## Exercise
Single out each line with the word "Python" and copy it.
━━━━━ Exercise materials
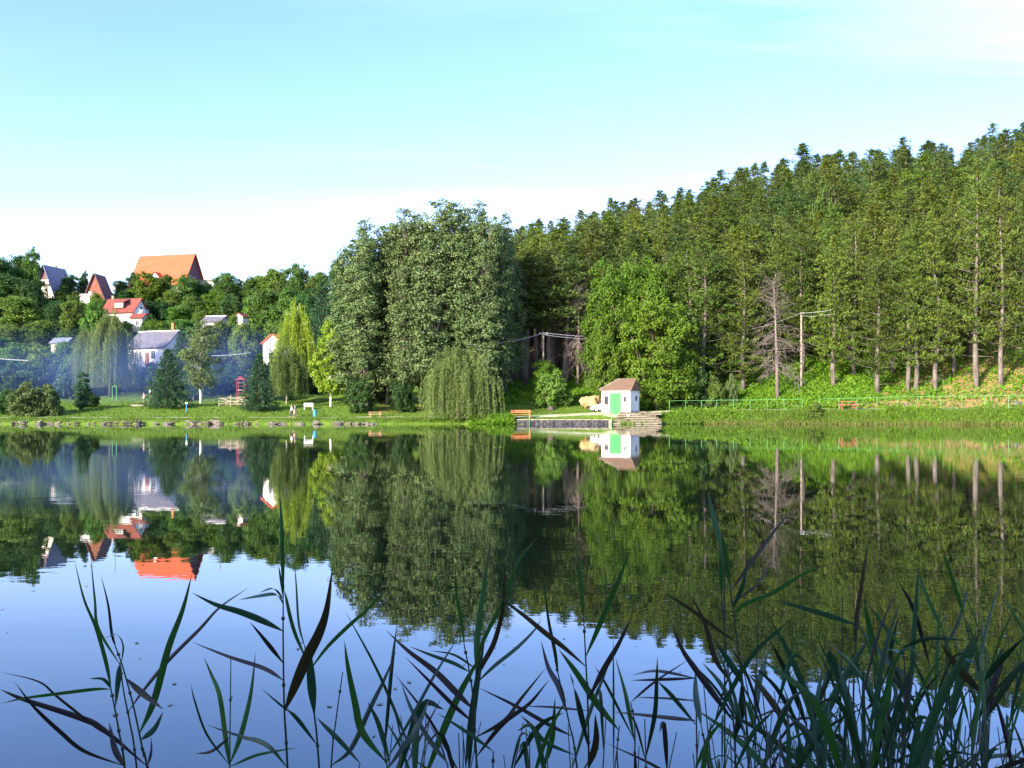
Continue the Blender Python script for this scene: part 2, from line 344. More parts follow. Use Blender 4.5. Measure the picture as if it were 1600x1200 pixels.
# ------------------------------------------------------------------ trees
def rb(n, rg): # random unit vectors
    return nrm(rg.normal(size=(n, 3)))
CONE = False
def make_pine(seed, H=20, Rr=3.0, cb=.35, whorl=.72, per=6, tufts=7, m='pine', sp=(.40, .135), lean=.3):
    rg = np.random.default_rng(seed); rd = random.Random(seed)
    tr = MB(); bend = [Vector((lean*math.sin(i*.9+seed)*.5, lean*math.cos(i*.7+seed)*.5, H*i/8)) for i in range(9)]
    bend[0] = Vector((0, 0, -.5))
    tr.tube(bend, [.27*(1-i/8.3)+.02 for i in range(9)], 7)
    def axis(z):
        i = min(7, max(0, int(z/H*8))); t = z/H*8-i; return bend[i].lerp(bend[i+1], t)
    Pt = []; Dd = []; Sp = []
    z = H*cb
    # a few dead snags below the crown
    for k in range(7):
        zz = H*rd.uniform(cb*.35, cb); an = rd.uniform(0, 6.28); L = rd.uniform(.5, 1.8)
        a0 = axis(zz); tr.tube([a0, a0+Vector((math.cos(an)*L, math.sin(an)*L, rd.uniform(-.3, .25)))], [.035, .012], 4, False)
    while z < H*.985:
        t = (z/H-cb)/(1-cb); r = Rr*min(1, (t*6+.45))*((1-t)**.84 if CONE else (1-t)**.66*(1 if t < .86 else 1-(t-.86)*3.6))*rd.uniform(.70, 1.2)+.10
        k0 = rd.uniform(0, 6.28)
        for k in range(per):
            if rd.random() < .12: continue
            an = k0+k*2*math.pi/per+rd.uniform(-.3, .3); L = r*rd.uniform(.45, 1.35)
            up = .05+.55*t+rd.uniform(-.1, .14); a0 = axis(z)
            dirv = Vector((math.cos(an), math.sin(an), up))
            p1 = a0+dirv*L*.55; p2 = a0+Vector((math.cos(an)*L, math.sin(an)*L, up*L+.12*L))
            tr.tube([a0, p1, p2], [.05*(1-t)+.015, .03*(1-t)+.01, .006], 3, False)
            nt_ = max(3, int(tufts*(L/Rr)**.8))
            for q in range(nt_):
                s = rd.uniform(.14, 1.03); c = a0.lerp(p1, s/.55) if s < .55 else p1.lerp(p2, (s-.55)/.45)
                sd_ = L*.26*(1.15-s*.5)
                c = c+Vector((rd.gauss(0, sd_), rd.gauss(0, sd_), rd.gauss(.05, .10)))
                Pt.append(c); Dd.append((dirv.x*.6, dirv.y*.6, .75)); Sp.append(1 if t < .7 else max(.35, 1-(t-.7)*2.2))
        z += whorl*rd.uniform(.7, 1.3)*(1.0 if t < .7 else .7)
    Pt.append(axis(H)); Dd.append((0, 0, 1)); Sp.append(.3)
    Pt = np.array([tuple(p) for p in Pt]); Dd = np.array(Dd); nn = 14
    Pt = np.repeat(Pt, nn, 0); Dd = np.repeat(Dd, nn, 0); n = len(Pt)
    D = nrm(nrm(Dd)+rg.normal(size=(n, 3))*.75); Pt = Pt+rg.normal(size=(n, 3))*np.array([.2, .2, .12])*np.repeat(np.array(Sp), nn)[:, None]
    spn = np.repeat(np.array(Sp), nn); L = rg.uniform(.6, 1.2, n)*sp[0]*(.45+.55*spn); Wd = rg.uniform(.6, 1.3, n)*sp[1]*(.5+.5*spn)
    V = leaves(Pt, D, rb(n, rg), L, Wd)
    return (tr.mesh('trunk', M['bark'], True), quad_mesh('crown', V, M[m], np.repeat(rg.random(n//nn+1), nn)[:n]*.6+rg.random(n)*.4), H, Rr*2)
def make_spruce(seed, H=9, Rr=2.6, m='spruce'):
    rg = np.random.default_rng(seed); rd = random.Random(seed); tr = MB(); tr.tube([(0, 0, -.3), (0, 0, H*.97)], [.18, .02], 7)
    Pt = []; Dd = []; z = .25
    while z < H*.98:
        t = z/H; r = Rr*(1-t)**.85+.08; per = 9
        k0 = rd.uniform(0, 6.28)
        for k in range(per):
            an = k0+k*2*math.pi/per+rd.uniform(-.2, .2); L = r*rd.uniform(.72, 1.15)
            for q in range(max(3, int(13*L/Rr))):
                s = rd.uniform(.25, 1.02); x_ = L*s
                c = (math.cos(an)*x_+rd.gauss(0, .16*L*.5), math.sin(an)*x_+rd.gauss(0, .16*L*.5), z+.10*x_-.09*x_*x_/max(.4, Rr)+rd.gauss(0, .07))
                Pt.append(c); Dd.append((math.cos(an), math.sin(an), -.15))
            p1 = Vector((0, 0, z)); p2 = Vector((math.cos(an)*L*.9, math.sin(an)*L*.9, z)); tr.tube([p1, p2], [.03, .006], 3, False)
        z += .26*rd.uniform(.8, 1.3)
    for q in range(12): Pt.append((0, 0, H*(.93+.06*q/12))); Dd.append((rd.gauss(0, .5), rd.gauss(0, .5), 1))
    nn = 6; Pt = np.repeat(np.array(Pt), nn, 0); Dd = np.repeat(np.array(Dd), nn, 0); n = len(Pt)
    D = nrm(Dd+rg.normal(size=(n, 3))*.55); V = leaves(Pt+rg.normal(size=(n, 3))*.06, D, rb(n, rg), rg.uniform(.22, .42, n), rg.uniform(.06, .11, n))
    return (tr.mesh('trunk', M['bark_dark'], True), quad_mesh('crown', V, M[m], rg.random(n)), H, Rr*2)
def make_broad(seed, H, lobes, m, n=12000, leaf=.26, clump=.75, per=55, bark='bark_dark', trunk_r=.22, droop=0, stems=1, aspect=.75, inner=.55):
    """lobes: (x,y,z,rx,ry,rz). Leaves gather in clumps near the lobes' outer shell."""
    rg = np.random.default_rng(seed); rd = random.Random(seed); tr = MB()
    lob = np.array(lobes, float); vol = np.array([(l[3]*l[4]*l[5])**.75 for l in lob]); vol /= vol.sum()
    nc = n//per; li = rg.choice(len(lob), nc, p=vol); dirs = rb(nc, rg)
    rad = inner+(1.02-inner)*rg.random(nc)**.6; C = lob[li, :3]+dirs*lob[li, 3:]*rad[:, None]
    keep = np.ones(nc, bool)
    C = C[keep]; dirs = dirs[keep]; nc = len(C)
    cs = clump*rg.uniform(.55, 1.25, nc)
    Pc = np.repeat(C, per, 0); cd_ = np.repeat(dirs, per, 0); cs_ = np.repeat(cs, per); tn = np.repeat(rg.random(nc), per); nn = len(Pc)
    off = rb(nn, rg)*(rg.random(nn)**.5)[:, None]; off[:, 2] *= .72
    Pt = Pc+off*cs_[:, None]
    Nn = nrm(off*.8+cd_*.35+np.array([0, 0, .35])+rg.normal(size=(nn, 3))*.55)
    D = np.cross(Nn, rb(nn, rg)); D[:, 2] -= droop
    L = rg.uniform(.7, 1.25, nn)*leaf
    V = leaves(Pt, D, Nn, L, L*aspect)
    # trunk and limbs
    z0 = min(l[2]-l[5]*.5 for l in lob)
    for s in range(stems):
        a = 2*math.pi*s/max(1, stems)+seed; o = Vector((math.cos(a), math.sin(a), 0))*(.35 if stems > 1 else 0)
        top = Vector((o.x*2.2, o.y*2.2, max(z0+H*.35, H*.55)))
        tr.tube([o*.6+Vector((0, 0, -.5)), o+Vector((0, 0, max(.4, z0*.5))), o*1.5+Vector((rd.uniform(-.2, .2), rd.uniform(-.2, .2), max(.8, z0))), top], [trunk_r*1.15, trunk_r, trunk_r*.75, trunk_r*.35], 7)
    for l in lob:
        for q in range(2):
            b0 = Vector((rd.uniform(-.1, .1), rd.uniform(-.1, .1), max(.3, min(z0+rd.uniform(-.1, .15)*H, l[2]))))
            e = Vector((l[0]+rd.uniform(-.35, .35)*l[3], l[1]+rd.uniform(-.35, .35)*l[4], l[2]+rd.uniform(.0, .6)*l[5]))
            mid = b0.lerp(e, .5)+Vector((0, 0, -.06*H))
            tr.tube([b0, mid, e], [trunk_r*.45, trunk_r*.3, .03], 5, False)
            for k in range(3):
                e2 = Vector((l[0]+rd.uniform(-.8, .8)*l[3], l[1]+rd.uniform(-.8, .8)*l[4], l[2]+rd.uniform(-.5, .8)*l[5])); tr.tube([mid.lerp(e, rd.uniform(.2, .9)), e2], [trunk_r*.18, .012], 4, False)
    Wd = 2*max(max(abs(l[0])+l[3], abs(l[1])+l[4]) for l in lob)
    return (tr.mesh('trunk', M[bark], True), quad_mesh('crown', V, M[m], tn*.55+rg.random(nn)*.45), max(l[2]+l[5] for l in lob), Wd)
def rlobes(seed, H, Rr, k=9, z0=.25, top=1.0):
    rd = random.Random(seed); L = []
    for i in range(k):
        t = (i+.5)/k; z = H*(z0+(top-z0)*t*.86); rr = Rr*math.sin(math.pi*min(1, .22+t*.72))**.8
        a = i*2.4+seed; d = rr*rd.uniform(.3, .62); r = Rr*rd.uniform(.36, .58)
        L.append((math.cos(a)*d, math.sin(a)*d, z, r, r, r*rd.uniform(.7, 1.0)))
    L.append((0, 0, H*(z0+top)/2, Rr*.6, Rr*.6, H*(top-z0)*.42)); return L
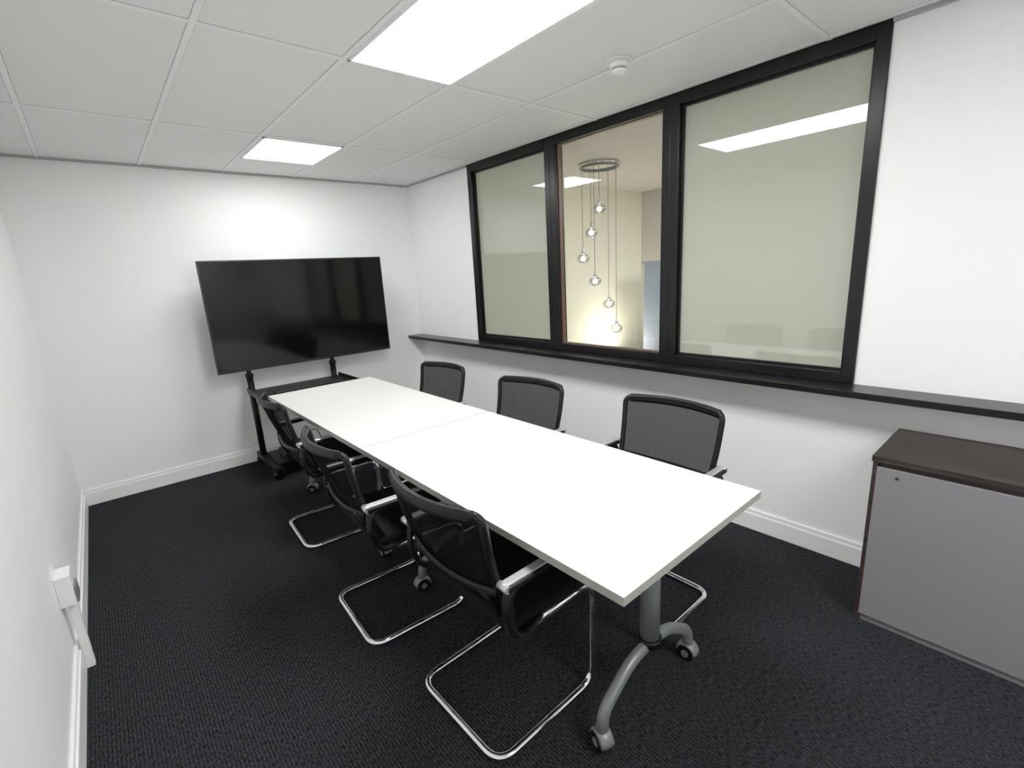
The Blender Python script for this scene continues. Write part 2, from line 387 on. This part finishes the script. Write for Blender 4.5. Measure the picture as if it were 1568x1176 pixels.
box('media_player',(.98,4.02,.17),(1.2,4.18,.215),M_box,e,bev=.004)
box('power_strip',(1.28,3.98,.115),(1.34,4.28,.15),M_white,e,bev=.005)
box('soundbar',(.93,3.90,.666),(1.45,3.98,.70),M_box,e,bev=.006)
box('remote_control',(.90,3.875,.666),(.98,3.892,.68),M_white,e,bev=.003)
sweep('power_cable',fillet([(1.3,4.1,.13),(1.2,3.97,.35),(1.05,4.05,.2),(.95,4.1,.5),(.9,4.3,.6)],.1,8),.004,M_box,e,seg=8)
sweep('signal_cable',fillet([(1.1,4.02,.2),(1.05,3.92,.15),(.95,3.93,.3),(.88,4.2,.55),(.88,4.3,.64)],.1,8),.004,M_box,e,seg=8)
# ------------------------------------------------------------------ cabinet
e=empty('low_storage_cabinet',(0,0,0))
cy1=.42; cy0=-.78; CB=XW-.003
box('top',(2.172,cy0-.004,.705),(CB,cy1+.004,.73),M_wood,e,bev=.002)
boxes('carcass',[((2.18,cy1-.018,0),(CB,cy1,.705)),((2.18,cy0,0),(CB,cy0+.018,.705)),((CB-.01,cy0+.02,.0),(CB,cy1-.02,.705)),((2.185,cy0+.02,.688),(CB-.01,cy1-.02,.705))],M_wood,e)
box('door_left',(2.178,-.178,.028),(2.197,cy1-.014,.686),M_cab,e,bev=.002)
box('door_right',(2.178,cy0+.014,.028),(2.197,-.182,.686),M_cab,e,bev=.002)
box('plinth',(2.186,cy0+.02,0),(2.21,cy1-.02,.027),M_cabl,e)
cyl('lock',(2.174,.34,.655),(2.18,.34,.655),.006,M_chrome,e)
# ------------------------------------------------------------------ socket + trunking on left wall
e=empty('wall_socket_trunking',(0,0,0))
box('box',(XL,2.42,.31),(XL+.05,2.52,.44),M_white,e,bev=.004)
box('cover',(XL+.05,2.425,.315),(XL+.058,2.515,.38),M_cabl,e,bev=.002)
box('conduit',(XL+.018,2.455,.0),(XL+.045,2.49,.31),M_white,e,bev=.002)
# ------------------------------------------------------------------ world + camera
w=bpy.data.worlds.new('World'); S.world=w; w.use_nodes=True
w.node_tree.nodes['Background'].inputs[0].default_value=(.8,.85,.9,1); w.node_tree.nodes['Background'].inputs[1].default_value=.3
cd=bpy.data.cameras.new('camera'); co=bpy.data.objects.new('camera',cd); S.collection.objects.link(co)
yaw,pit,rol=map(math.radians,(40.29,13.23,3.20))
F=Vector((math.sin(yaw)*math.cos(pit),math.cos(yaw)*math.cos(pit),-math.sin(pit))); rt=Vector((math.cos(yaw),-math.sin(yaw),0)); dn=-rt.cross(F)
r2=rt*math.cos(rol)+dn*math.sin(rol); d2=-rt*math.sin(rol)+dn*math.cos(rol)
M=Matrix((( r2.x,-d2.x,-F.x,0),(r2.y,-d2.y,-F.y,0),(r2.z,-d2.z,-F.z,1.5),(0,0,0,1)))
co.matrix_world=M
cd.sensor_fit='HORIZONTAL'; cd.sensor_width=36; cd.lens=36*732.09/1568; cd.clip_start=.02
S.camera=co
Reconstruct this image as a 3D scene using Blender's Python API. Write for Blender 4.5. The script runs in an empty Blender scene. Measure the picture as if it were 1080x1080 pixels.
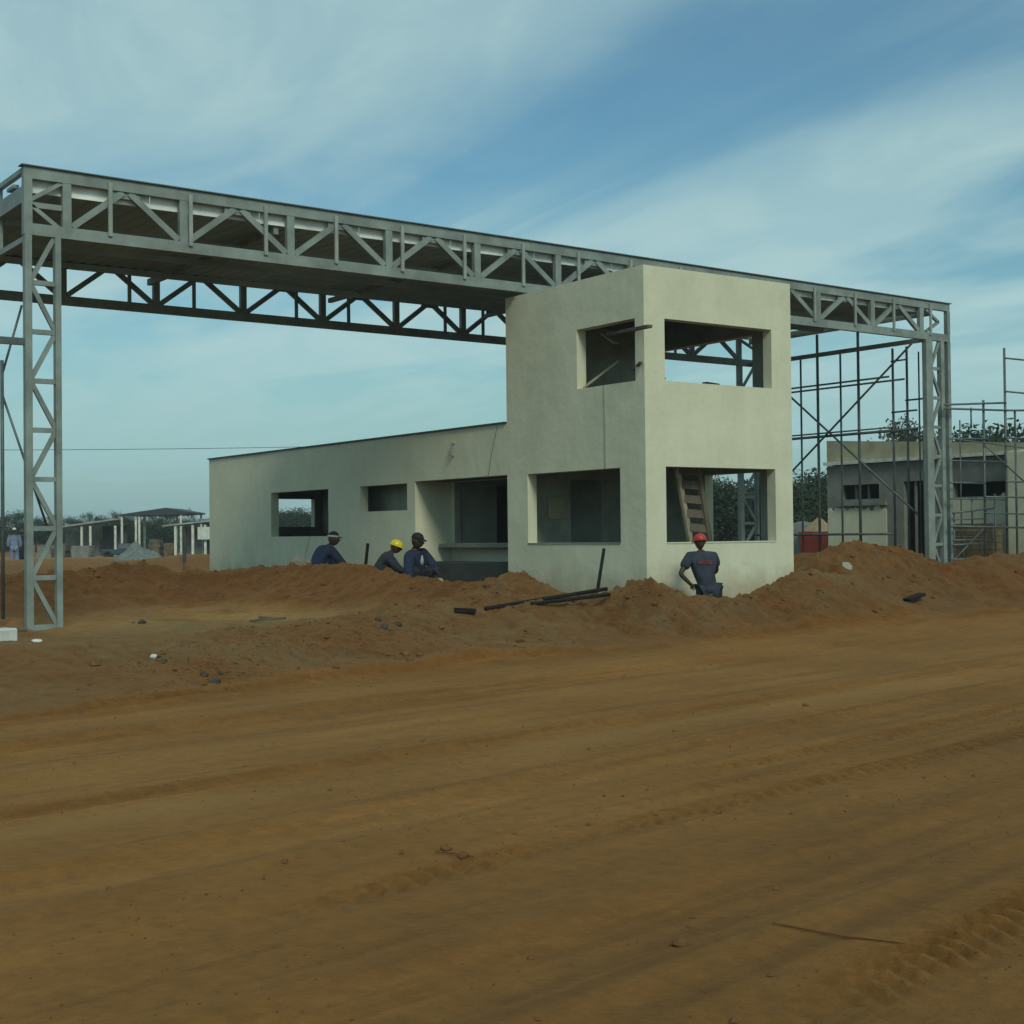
━━━━━━━━━━
## Result of this exercise
Continue the Blender Python script for this scene: part 2, from line 344. More parts follow. Use Blender 4.5. Measure the picture as if it were 1600x1200 pixels.
The Blender Python script for this scene continues. Write part 2, from line 387 on. This part finishes the script. Write for Blender 4.5. Measure the picture as if it were 1568x1176 pixels.
Reconstruct this image as a 3D scene using Blender's Python API. Write for Blender 4.5. The script runs in an empty Blender scene. Measure the picture as if it were 1080x1080 pixels.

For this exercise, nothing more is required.